GIVEN MATERIAL start
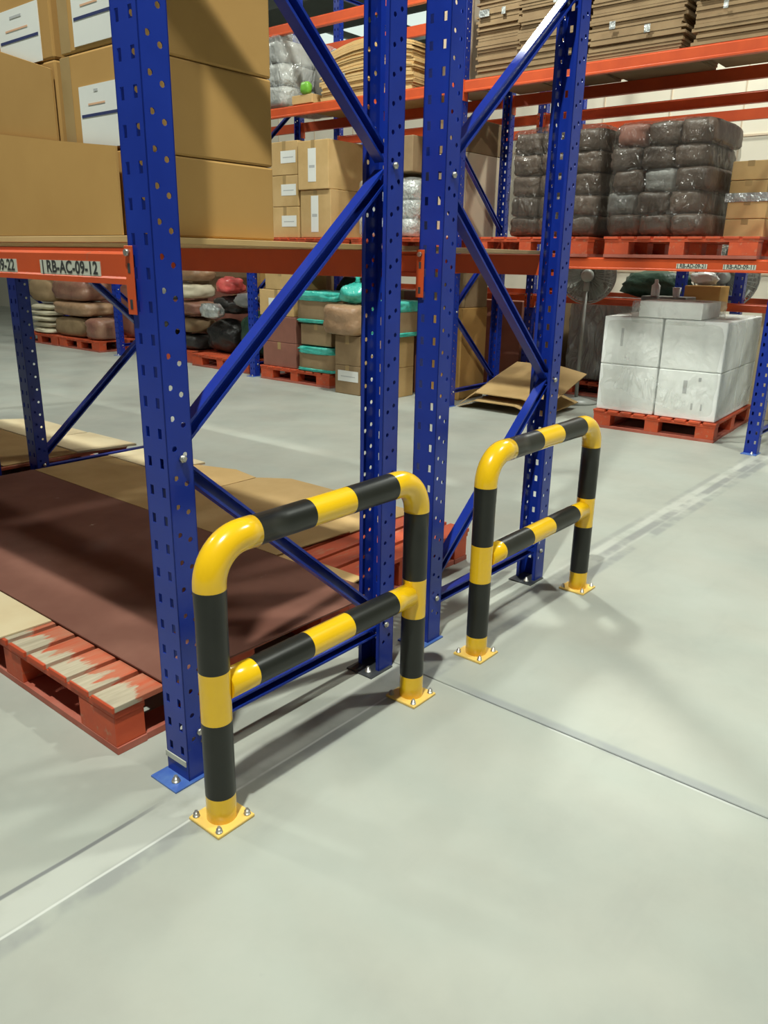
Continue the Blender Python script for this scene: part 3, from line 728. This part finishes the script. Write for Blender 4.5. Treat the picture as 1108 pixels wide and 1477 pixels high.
# ---- far rack, bay with pallets of sacks (floor, left)
LP1 = pallet_at(FP, 'orange red pallet under the brown bales at the left', (4.97, 8.72, 0), 0, gp)
LP2 = pallet_at(FP, 'orange red pallet under the white sacks at the left', (4.97, 9.83, 0), 0, gp)
ordn = ['lowest', 'second', 'third', 'fourth', 'topmost']
for i in range(5):
    lump('white_sack', '%s of the white woven sacks on the left pallet' % ordn[i], 'sack', (5.20+random.uniform(-.02, .02), 10.36+random.uniform(-.02, .02), .151+i*.085), (.22, .30, .040), 'sack', k=3.2, amp=.10, grp='white sacks on the left pallet')
lump('brown_bale', 'dark brown bale lying on top of the white sacks', 'bale', (5.3, 10.40, .60), (.25, .34, .17), 'dullcard', k=5)
lump('brown_bale', 'dull brown bale, lowest beside the white sacks', 'bale', (5.25, 9.57, .151), (.24, .42, .140), 'dullcard', k=5, grp='brown bales beside the white sacks')
lump('brown_bale', 'rose brown bale, second beside the white sacks', 'bale', (5.25, 9.50, .445), (.26, .46, .10), 'brownbale', k=5, grp='brown bales beside the white sacks')
lump('brown_bale', 'rose and tan bale, topmost beside the white sacks', 'bale', (5.25, 9.55, .65), (.24, .44, .15), 'rosebale', k=5, grp='brown bales beside the white sacks')
lump('brown_bale', 'small rose brown bale at the pallet corner, left of the far blue post', 'bale', (5.18, 8.91, .151), (.20, .20, .145), 'rosebale', k=5)
lump('dark_bale', 'dark brown bale behind the small rose brown one', 'bale', (5.65, 8.95, .151), (.11, .18, .40), 'redcard', k=5)

# ---- far rack, bay with the white wrapped cartons (floor)
def wrapped(label, loc, packs, film, filmm, grp=None, rz=0, n=14, cat='wrapped load', seed=3, k=14, amp=.02):
    t = thing('wrapped_load', label, cat, loc, rz, grp)
    for (c, h, m, sh, nm) in packs:
        b = B()
        if sh == 'box': b.box(-h[0], h[0], -h[1], h[1], .001, 2*h[2], bev=.008, seg=2)
        else: b.lump((0, 0, h[2]), h, n=5, k=9, amp=.05, seed=random.random()*40)
        b.build(nm, M[m], t, loc=c)
    for (c, h) in film:
        b = B(); b.lump((c[0], c[1], c[2]+h[2]), h, n=n, k=k, amp=amp, freq=4, seed=seed); b.build('stretch_film', M[filmm], t, label='clear glossy stretch film')
    return t
WP = make_pallet('orange red pallet under the white wrapped cartons at the right', (5.16, .50, 0), 1.15, .98, rz=math.radians(3.2), grp=gp, slats=9, lx=.12, ly=.15)
packs = []
for i, x in enumerate((.30, .86)):
    for j, y in enumerate((.255, .735)):
        for q in range(2):
            packs.append(((x, y, .0+q*.375), (.27, .232, .186), 'whitebox', 'box', 'carton'))
packs.append(((.28, .46, .752), (.25, .24, .062), 'whitebox', 'box', 'carton'))
wr = wrapped('two layers of white cartons in clear film on an orange red pallet at the right', (5.16, .50, .151), packs, [((.58, .495, 0), (.568, .49, .380)), ((.29, .47, .70), (.272, .30, .0905))], 'film', rz=math.radians(3.2), amp=.015)
b = B()
for (y, z, w_, h_) in ((.26, .20, .03, .10), (.20, .08, .015, .05), (.13, .08, .012, .05), (.80, .52, .02, .14), (.16, .30, .02, .03)):
    b.box(.0287, .0297, y, y+w_, z, z+h_)
b.build('printed_mark', M['inkgrey'], wr, label='grey print on the white cartons')
GP = pallet_at(FP, 'red pallet under the grey wrapped stack, left of the white cartons', (6.50, 1.50, 0), 0, gp)
packs = [((.40, .18+.32*j, .20*q), (.34, .150, .098), 'greypack', 'lump', 'pack') for j in range(3) for q in range(4)]
wrapped('grey packs in milky film standing behind the white wrapped cartons', (6.50, 1.51, .151), packs, [((.41, .50, 0), (.385, .50, .405))], 'filmgrey')
def foldsheet(label, pts, x0, x1, rise, m):
    """pts: (y, z) profile; the sheet runs back along x, rising"""
    t = .008; cy = pts[0][0]
    b = B(); A = []
    for (y, z) in pts: A.append((0, y-cy, z))
    top = A; bot = [(p[0], p[1], p[2]-t) for p in A]
    loop = top+bot[::-1]
    a = [b.bm.verts.new(p) for p in loop]; c = [b.bm.verts.new((x1-x0, p[1], p[2]+rise)) for p in loop]
    n = len(loop)
    for i in range(n): b.bm.faces.new((a[i], a[(i+1) % n], c[(i+1) % n], c[i]))
    for s in (a, c):
        for i in range(len(A)-1): b.bm.faces.new((s[i], s[i+1], s[n-2-i], s[n-1-i]))
    o = b.build('folded_cardboard', m, loc=(x0, cy, .0))
    return tag(o, label, 'cardboard', 'folded cardboard on the floor of the far rack')
foldsheet('folded brown cardboard lying lowest on the floor behind the second barrier', [(2.80, .012), (2.62, .085), (2.20, .085), (1.95, .012)], 5.06, 5.80, .05, M['cardboard2'])
foldsheet('folded brown cardboard lying on top of another behind the second barrier', [(2.81, .030), (2.64, .150), (2.16, .150), (1.90, .105)], 5.10, 5.82, .22, M['cardboard2'])
carton('dark tall brown carton standing behind the folded cardboard', 6.52, 7.1, 2.60, 2.82, 0, .95, 'dullcard')

# fans
def make_fan(label, loc, rz, zh=1.13, r=.24):
    t = thing('pedestal_fan', label, 'fan', loc, rz, 'grey pedestal fans behind the white cartons')
    b = B(); b.tube([(0, 0, 0), (0, 0, .02), (0, 0, .05)], [.22, .22, .05], 24); b.build('base', M['fangrey'], t)
    b = B(); b.cyl((0, 0, .05), (0, 0, zh-.10), .018); b.tube([(0, 0, zh-.14), (0, 0, zh-.05)], [.03, .026], 12); b.build('pole', M['fangrey'], t)
    b = B(); b.tube([(-.06, 0, zh), (-.05, 0, zh), (.02, 0, zh), (.07, 0, zh)], [.035, .055, .06, .05], 18); b.build('motor', M['fangrey'], t)
    g = B()
    for xx, rr in ((.09, r*.3), (.08, r*.6), (.085, r*.82), (.12, r), (.17, r*.82), (.18, r*.6), (.185, r*.3)):
        g.tube([(xx, rr*math.cos(a), zh+rr*math.sin(a)) for a in [2*math.pi*k/36 for k in range(36)]], .0035 if rr < r else .008, 6, closed=True)
    for k in range(40):
        a = 2*math.pi*k/40; c, s = math.cos(a), math.sin(a)
        g.tube([(.08, .05*c, zh+.05*s), (.08, r*.6*c, zh+r*.6*s), (.12, r*c, zh+r*s), (.18, r*.6*c, zh+r*.6*s), (.185, .04*c, zh+.04*s)], .003, 5)
    g.build('wire_guard', M['fangrey'], t)
    b = B(); b.tube([(.19, 0, zh), (.195, 0, zh), (.20, 0, zh)], [r*.97, r*.97, r*.9], 32); b.build('dust_cover', M['filmgrey'], t, label='milky plastic dust cover')
    for k in range(3):
        b = B(); n = 7; pts = []
        for i in range(n+1):
            rr = .05+(r*.9-.05)*i/n; wd = .9*(1-.35*i/n)
            pts.append([(.115+.035*q, rr*math.cos(2*math.pi*k/3+wd*q), zh+rr*math.sin(2*math.pi*k/3+wd*q)) for q in (-1, -.5, 0, .5, 1)])
        V = [[b.bm.verts.new(p) for p in row] for row in pts]
        for i in range(n):
            for j in range(4): b.bm.faces.new((V[i][j], V[i+1][j], V[i+1][j+1], V[i][j+1])).smooth = True
        bmesh.ops.solidify(b.bm, geom=list(b.bm.faces), thickness=.003)
        b.build('blade', M['fanblade'], t)
    b = B(); b.tube([(.09, 0, zh), (.15, 0, zh), (.16, 0, zh)], [.045, .045, .02], 16); b.build('hub', M['fangrey'], t)
    return t
make_fan('grey pedestal fan just left of the white wrapped cartons', (6.12, 2.13, 0), math.radians(22), 1.185, .255)
make_fan('grey pedestal fan behind the right end of the white wrapped cartons', (7.02, 1.175, 0), math.radians(5), 1.19, .295)
# things piled between the fans, on a tall crate
gc = 'things piled between the two fans'
carton('flat dark grey crate on the back of the white wrapped cartons', 5.75, 6.00, 1.06, 1.44, .922, 1.04, 'greypack', tape=False, name='crate')
lump('green_bundle', 'dark green netting bundle between the two fans', 'bundle', (6.90, 1.75, .975), (.20, .32, .13), 'greenbag', k=2.8, amp=.18)
tag(B().tube([(0, 0, 0), (0, 0, .002), (0, 0, .085), (0, 0, .105), (0, 0, .108), (0, 0, .135)], [.034, .036, .036, .016, .016, .016], 18).build('white_bottle', M['whitebox'], loc=(5.80, 1.34, 1.042)), 'small white bottle on the dark grey crate, in front of the green bundle', 'bottle')
tag(B().tube([(0, 0, 0), (0, 0, .002), (0, 0, .075)], [.026, .027, .036], 18).build('white_cup', M['whitebox'], loc=(5.80, 1.16, 1.042)), 'small white cup on the dark grey crate, right of the bottle', 'cup')
carton('small brown carton with a white cloth on it, left of the right fan', 6.03, 6.27, .88, 1.18, .922, 1.13, 'cardboard', tape=False)
lump('white_cloth', 'crumpled white cloth lying on the small brown carton', 'cloth', (6.13, 1.05, 1.133), (.065, .11, .055), 'whitebag', k=2.2, amp=.35, freq=2.2)
carton('pale tan carton at the right edge behind the white cartons', 6.46, 6.80, .28, .64, 0, .98, 'creamcard', tape=False)
lump('pale_bag', 'pale lamp shaped bag at the right edge, under the beam', 'bag', (6.6, .46, .982), (.07, .09, .11), 'creamcard', k=2.2, amp=.1)

# ---- goods of the rearmost rack, mostly hidden behind the far rack
gr = 'dull cartons of the rearmost rack'
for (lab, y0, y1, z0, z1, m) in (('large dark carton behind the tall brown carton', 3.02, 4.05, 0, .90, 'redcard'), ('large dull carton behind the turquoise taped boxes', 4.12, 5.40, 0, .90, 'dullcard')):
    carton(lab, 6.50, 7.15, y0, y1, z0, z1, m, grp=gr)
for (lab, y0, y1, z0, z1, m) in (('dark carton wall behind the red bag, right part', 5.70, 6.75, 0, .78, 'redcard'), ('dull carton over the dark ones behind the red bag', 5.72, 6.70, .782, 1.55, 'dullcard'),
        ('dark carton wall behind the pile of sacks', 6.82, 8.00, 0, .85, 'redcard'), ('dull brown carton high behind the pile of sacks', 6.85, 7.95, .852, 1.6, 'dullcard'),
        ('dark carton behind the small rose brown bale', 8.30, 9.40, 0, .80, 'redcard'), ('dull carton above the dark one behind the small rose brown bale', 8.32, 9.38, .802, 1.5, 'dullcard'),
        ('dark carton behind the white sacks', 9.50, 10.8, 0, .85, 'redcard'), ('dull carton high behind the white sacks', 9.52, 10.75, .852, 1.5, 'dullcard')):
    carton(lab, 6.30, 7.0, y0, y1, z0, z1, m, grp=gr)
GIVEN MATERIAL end
DESCRIPTION OF THE TASK: Retype only this portion of the data above: the line containing "carton(lab, 6.50, 7.15, y0, y1, z0, z1, m, grp=gr)", the line containing "for (lab, y0, y1, z0, z1, m) in (('dark", and all lines between them, exactly.

RESULT OF THIS EXERCISE:
    carton(lab, 6.50, 7.15, y0, y1, z0, z1, m, grp=gr)
for (lab, y0, y1, z0, z1, m) in (('dark carton wall behind the red bag, right part', 5.70, 6.75, 0, .78, 'redcard'), ('dull carton over the dark ones behind the red bag', 5.72, 6.70, .782, 1.55, 'dullcard'),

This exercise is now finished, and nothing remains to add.